"""
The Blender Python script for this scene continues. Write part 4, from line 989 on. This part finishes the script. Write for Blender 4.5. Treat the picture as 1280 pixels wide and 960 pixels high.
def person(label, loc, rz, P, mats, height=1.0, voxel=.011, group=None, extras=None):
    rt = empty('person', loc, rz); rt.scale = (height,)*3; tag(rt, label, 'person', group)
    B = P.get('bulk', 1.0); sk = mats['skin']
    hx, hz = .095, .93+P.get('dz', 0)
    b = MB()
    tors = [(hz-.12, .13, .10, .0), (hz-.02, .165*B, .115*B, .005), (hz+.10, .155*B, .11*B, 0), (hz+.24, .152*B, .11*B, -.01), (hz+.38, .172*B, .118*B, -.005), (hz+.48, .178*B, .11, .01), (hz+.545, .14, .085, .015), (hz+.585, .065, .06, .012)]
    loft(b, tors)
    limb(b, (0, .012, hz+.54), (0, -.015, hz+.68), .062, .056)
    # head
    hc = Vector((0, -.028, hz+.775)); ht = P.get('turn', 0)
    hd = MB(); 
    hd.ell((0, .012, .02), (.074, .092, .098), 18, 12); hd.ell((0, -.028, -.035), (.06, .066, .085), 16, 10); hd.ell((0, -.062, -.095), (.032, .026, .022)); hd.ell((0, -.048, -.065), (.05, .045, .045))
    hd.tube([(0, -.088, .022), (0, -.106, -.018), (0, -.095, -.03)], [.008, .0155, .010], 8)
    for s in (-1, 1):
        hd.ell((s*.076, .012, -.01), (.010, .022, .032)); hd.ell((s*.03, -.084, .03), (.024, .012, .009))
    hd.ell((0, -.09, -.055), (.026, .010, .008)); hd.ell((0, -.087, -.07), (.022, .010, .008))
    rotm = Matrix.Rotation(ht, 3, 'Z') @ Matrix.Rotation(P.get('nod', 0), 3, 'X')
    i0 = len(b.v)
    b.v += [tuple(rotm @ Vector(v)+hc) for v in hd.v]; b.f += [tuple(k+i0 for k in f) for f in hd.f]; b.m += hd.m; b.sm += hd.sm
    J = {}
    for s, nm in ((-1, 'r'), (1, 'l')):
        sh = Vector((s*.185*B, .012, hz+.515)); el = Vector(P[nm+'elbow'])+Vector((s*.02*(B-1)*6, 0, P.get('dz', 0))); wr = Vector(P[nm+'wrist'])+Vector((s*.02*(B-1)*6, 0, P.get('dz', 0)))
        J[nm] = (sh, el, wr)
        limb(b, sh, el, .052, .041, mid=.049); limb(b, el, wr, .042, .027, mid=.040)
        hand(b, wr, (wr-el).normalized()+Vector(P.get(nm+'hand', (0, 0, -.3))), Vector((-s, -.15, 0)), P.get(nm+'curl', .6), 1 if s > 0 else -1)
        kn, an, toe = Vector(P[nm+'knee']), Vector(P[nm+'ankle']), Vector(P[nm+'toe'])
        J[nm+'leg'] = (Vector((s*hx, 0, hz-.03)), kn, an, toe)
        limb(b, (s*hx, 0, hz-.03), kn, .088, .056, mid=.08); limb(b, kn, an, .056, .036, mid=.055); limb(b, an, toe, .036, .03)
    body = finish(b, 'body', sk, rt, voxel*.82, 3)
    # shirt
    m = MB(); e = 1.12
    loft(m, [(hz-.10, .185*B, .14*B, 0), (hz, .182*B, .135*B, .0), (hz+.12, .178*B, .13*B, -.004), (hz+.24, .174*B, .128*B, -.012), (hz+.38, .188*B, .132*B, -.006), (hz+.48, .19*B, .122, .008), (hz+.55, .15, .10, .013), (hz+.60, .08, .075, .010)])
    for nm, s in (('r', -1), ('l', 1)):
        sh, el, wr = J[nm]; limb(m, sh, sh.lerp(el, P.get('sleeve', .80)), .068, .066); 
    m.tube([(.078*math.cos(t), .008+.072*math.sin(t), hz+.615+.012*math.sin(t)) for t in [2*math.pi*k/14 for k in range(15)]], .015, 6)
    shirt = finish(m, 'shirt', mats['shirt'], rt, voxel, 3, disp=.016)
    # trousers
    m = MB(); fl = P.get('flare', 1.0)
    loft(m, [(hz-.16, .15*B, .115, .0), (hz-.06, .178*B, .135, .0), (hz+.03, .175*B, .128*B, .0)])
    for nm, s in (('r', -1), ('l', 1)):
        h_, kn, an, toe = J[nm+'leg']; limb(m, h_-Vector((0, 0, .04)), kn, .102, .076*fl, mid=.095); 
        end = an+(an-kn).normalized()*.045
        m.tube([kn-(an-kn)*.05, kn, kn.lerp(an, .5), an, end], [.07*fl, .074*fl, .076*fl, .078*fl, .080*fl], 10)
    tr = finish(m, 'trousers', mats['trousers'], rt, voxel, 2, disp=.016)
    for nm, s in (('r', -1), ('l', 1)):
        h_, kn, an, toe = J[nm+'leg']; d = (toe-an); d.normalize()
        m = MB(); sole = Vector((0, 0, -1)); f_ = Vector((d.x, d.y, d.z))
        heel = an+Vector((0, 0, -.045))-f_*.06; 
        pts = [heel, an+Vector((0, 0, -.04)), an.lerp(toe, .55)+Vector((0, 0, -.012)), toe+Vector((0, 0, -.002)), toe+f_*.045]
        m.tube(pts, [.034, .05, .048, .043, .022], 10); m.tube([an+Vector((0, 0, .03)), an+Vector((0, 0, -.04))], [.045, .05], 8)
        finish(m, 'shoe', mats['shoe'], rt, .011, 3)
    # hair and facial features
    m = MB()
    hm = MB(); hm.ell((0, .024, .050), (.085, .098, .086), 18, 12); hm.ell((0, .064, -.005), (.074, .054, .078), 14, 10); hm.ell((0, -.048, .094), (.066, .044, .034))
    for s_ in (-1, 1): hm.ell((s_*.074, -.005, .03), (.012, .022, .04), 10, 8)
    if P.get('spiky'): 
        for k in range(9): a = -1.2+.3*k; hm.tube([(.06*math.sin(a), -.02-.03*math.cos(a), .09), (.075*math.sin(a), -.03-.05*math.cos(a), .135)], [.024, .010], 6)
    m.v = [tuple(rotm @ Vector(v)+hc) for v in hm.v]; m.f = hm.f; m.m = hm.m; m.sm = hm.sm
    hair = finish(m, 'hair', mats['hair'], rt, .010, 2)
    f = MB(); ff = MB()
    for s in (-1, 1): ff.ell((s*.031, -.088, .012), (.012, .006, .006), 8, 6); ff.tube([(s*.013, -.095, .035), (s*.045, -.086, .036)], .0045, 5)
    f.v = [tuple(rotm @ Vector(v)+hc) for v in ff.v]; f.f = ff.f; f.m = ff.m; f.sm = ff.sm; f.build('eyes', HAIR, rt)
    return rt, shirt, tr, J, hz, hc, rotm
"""
- **Task brief**: Set every line of the listing down word for word.

- **Reply to the exercise**:
The Blender Python script for this scene continues. Write part 4, from line 989 on. This part finishes the script. Write for Blender 4.5. Treat the picture as 1280 pixels wide and 960 pixels high.
def person(label, loc, rz, P, mats, height=1.0, voxel=.011, group=None, extras=None):
    rt = empty('person', loc, rz); rt.scale = (height,)*3; tag(rt, label, 'person', group)
    B = P.get('bulk', 1.0); sk = mats['skin']
    hx, hz = .095, .93+P.get('dz', 0)
    b = MB()
    tors = [(hz-.12, .13, .10, .0), (hz-.02, .165*B, .115*B, .005), (hz+.10, .155*B, .11*B, 0), (hz+.24, .152*B, .11*B, -.01), (hz+.38, .172*B, .118*B, -.005), (hz+.48, .178*B, .11, .01), (hz+.545, .14, .085, .015), (hz+.585, .065, .06, .012)]
    loft(b, tors)
    limb(b, (0, .012, hz+.54), (0, -.015, hz+.68), .062, .056)
    # head
    hc = Vector((0, -.028, hz+.775)); ht = P.get('turn', 0)
    hd = MB(); 
    hd.ell((0, .012, .02), (.074, .092, .098), 18, 12); hd.ell((0, -.028, -.035), (.06, .066, .085), 16, 10); hd.ell((0, -.062, -.095), (.032, .026, .022)); hd.ell((0, -.048, -.065), (.05, .045, .045))
    hd.tube([(0, -.088, .022), (0, -.106, -.018), (0, -.095, -.03)], [.008, .0155, .010], 8)
    for s in (-1, 1):
        hd.ell((s*.076, .012, -.01), (.010, .022, .032)); hd.ell((s*.03, -.084, .03), (.024, .012, .009))
    hd.ell((0, -.09, -.055), (.026, .010, .008)); hd.ell((0, -.087, -.07), (.022, .010, .008))
    rotm = Matrix.Rotation(ht, 3, 'Z') @ Matrix.Rotation(P.get('nod', 0), 3, 'X')
    i0 = len(b.v)
    b.v += [tuple(rotm @ Vector(v)+hc) for v in hd.v]; b.f += [tuple(k+i0 for k in f) for f in hd.f]; b.m += hd.m; b.sm += hd.sm
    J = {}
    for s, nm in ((-1, 'r'), (1, 'l')):
        sh = Vector((s*.185*B, .012, hz+.515)); el = Vector(P[nm+'elbow'])+Vector((s*.02*(B-1)*6, 0, P.get('dz', 0))); wr = Vector(P[nm+'wrist'])+Vector((s*.02*(B-1)*6, 0, P.get('dz', 0)))
        J[nm] = (sh, el, wr)
        limb(b, sh, el, .052, .041, mid=.049); limb(b, el, wr, .042, .027, mid=.040)
        hand(b, wr, (wr-el).normalized()+Vector(P.get(nm+'hand', (0, 0, -.3))), Vector((-s, -.15, 0)), P.get(nm+'curl', .6), 1 if s > 0 else -1)
        kn, an, toe = Vector(P[nm+'knee']), Vector(P[nm+'ankle']), Vector(P[nm+'toe'])
        J[nm+'leg'] = (Vector((s*hx, 0, hz-.03)), kn, an, toe)
        limb(b, (s*hx, 0, hz-.03), kn, .088, .056, mid=.08); limb(b, kn, an, .056, .036, mid=.055); limb(b, an, toe, .036, .03)
    body = finish(b, 'body', sk, rt, voxel*.82, 3)
    # shirt
    m = MB(); e = 1.12
    loft(m, [(hz-.10, .185*B, .14*B, 0), (hz, .182*B, .135*B, .0), (hz+.12, .178*B, .13*B, -.004), (hz+.24, .174*B, .128*B, -.012), (hz+.38, .188*B, .132*B, -.006), (hz+.48, .19*B, .122, .008), (hz+.55, .15, .10, .013), (hz+.60, .08, .075, .010)])
    for nm, s in (('r', -1), ('l', 1)):
        sh, el, wr = J[nm]; limb(m, sh, sh.lerp(el, P.get('sleeve', .80)), .068, .066); 
    m.tube([(.078*math.cos(t), .008+.072*math.sin(t), hz+.615+.012*math.sin(t)) for t in [2*math.pi*k/14 for k in range(15)]], .015, 6)
    shirt = finish(m, 'shirt', mats['shirt'], rt, voxel, 3, disp=.016)
    # trousers
    m = MB(); fl = P.get('flare', 1.0)
    loft(m, [(hz-.16, .15*B, .115, .0), (hz-.06, .178*B, .135, .0), (hz+.03, .175*B, .128*B, .0)])
    for nm, s in (('r', -1), ('l', 1)):
        h_, kn, an, toe = J[nm+'leg']; limb(m, h_-Vector((0, 0, .04)), kn, .102, .076*fl, mid=.095); 
        end = an+(an-kn).normalized()*.045
        m.tube([kn-(an-kn)*.05, kn, kn.lerp(an, .5), an, end], [.07*fl, .074*fl, .076*fl, .078*fl, .080*fl], 10)
    tr = finish(m, 'trousers', mats['trousers'], rt, voxel, 2, disp=.016)
    for nm, s in (('r', -1), ('l', 1)):
        h_, kn, an, toe = J[nm+'leg']; d = (toe-an); d.normalize()
        m = MB(); sole = Vector((0, 0, -1)); f_ = Vector((d.x, d.y, d.z))
        heel = an+Vector((0, 0, -.045))-f_*.06; 
        pts = [heel, an+Vector((0, 0, -.04)), an.lerp(toe, .55)+Vector((0, 0, -.012)), toe+Vector((0, 0, -.002)), toe+f_*.045]
        m.tube(pts, [.034, .05, .048, .043, .022], 10); m.tube([an+Vector((0, 0, .03)), an+Vector((0, 0, -.04))], [.045, .05], 8)
        finish(m, 'shoe', mats['shoe'], rt, .011, 3)
    # hair and facial features
    m = MB()
    hm = MB(); hm.ell((0, .024, .050), (.085, .098, .086), 18, 12); hm.ell((0, .064, -.005), (.074, .054, .078), 14, 10); hm.ell((0, -.048, .094), (.066, .044, .034))
    for s_ in (-1, 1): hm.ell((s_*.074, -.005, .03), (.012, .022, .04), 10, 8)
    if P.get('spiky'): 
        for k in range(9): a = -1.2+.3*k; hm.tube([(.06*math.sin(a), -.02-.03*math.cos(a), .09), (.075*math.sin(a), -.03-.05*math.cos(a), .135)], [.024, .010], 6)
    m.v = [tuple(rotm @ Vector(v)+hc) for v in hm.v]; m.f = hm.f; m.m = hm.m; m.sm = hm.sm
    hair = finish(m, 'hair', mats['hair'], rt, .010, 2)
    f = MB(); ff = MB()
    for s in (-1, 1): ff.ell((s*.031, -.088, .012), (.012, .006, .006), 8, 6); ff.tube([(s*.013, -.095, .035), (s*.045, -.086, .036)], .0045, 5)
    f.v = [tuple(rotm @ Vector(v)+hc) for v in ff.v]; f.f = ff.f; f.m = ff.m; f.sm = ff.sm; f.build('eyes', HAIR, rt)
    return rt, shirt, tr, J, hz, hc, rotm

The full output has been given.